Human Wildlife Conflict Mitigation
Solutions to solving human-wildlife conflict benefits affected livestock owners and rural farmers as well as animal populations. Surrounding Hwange, this pertains mainly to human-elephant or human-predator conflict.
It is the cattle herders who graze their livestock inside the Park or in other protected wildlife areas that are responsible for causing a large percentage of human-wildlife conflict incidents.
It is these cattle herders that tempt and tantalise predators like hyena and lion with the irresistible scent and sound of “easy meat” grazing within the National Park. Ultimately, when predators follow these herds out of the Park, it is these same cattle herders that feign innocence and shock when their cattle are preyed upon, and angrily demand problem animal control and compensation.
To help prevent these incursions, work is centered around two main goals:
- Assisting rural communities with Human-Wildlife Conflict mitigation and at the same time imparting and teaching skills to reduce over-dependence on ZimParks for assistance in Human-Wildlife Conflict matters.
- Working with local rural communities living adjacent to HNP to create conservation awareness and fostering a sense of ownership of the natural resources.

There are a number of measures that can be shown to be effective in reducing human-wildlife conflict, many of them simple and inexpensive:
- Deployment of scouts in vulnerable areas to monitor movement of potential problem wild animals. Maintaining a presence in affected areas to gather accurate and up to date information enables quick reaction.
- Arming scouts with vuvuzelas and deploying them in vulnerable areas to chase away lions with assistance from affected villagers/ communities.
- Arming villagers with firecrackers and training them on safe and effective use to discourage elephants from crop raiding.
- Use of burning chilli bricks and chilli strings to deter elephant presence in the communities.
- Encouraging villagers to grow their own chillies helps to reduce costs.
- Demonstrating the building of robust cattle pens and raised goat pens, to protect them from predation, without decimation of local forests.
- Demonstrating how livestock grazing in wildlife areas draws predators to easy prey in the villages and encourages depredation.
- Pushing for formation of Wildlife Clubs in schools.
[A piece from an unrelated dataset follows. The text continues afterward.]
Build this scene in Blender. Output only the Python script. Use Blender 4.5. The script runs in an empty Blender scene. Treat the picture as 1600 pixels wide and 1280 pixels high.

Pupils get valuable exposure to wildlife and conservation firsthand. Cultivating the spirit of conservation in our youth early in life is key.
Assistance with Domestic Water Supplies:
- In areas where water for livestock is scarce, encouraging villagers to create water troughs at boreholes to share water with domestic livestock avoids the need for domestic herds to wander into wildlife areas in search of water.
- In dire situations, assistance with funds to drill boreholes for villages close to the park avoids communities from herding cattle into wildlife areas using the search for water as an excuse. Snaring of game is inevitable when herd boys accompany cattle into protected areas.
- Assisting with repairs to neglected bush pumps in villages to alleviate water shortages. These communities could be encouraged to establish vegetable gardens if sufficient water becomes available thus reducing the need to poach to supplement food supplies.
These potential actions stand to benefit both the people in the communities as well as conserving our precious wildlife.